“NEW FACE”
Political analyst Sushila Ramaswamy said that the BJP’s victory in West Bengal would consolidate the party’s hold in eastern India.
“It’s a tremendous victory,” she told AFP.
“It also shows the electoral machinery of the BJP, how effective and how much detailing goes into their election campaign. And it establishes the BJP as the dominant party in the country.”
Modi, in his address to BJP members and supporters in Delhi, urged peace and calm across the election zone.
“Today, when the BJP has won, the talk should not be of ‘revenge’, but of ‘change’. Not of fear, but of the future”, he said.
In another major electoral shock, veteran politician MK Stalin, chief minister of the southern state of Tamil Nadu, lost his seat to an unheralded rival.
Stalin’s ruling Dravida Munnetra Kazhagam (DMK) came a distant second behind a debutant party floated by the actor-turned politician C Joseph Vijay.
Vijay, 51, one of India’s most bankable actors, launched his TVK party in 2024 on the plank of youth employment and good governance in Tamil Nadu, a key industrial hub with more than 80 million people.

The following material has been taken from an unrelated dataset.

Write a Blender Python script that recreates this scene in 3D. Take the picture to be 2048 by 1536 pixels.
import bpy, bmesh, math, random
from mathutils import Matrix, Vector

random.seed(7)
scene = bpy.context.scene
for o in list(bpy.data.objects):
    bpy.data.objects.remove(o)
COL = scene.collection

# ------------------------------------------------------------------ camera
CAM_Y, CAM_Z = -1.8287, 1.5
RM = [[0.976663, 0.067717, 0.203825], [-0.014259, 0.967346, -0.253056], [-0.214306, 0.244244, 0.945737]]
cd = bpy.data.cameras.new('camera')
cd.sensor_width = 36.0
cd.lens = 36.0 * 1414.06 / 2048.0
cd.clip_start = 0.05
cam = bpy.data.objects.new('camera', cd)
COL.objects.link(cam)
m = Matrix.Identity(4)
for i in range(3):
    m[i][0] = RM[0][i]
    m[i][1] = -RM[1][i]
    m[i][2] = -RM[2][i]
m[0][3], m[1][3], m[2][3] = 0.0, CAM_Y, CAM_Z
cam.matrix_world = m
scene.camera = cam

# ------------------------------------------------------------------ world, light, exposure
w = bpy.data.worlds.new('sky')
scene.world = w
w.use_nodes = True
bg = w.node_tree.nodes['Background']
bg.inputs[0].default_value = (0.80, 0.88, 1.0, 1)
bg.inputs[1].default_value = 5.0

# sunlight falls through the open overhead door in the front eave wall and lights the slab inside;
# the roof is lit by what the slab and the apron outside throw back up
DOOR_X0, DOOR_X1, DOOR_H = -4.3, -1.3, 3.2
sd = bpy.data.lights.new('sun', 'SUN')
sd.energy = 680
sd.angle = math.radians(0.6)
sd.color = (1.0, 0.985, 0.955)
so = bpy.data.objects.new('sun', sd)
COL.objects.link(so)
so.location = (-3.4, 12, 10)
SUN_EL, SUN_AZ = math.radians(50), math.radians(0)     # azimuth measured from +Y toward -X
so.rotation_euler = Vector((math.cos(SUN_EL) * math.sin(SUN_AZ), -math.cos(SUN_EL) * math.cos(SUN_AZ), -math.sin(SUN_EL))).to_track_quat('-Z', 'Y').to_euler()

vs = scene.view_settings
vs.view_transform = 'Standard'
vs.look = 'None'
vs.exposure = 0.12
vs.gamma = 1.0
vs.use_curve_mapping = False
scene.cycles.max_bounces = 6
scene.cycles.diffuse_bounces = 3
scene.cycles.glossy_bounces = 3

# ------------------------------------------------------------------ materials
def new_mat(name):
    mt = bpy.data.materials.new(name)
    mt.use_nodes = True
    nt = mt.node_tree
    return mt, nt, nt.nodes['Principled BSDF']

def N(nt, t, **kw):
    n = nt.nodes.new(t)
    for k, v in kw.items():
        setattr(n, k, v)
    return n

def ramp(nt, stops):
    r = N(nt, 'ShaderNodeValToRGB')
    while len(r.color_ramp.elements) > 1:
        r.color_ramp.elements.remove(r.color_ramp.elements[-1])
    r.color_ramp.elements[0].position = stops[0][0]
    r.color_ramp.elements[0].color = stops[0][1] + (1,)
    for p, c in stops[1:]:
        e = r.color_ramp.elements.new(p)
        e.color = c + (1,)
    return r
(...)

Results showed that Stalin, 73, had lost in his Kolathur stronghold to TVK’s VS Babu.
“This result (in Tamil Nadu) shows that the youth want a new face. It is not just anti-incumbency,” political scientist Ramu Manivanan told AFP.
“Vijay, as an actor, has a large female fan base as a cinema star. All that has influenced the outcome,” Manivanan said.
In neighbouring Kerala, an alliance led by the Congress party defeated the Left Democratic Front after two consecutive terms, ending the last remaining Communist-led state government in India.
Congress leader Rahul Gandhi thanked the people of Kerala for a “truly decisive mandate”.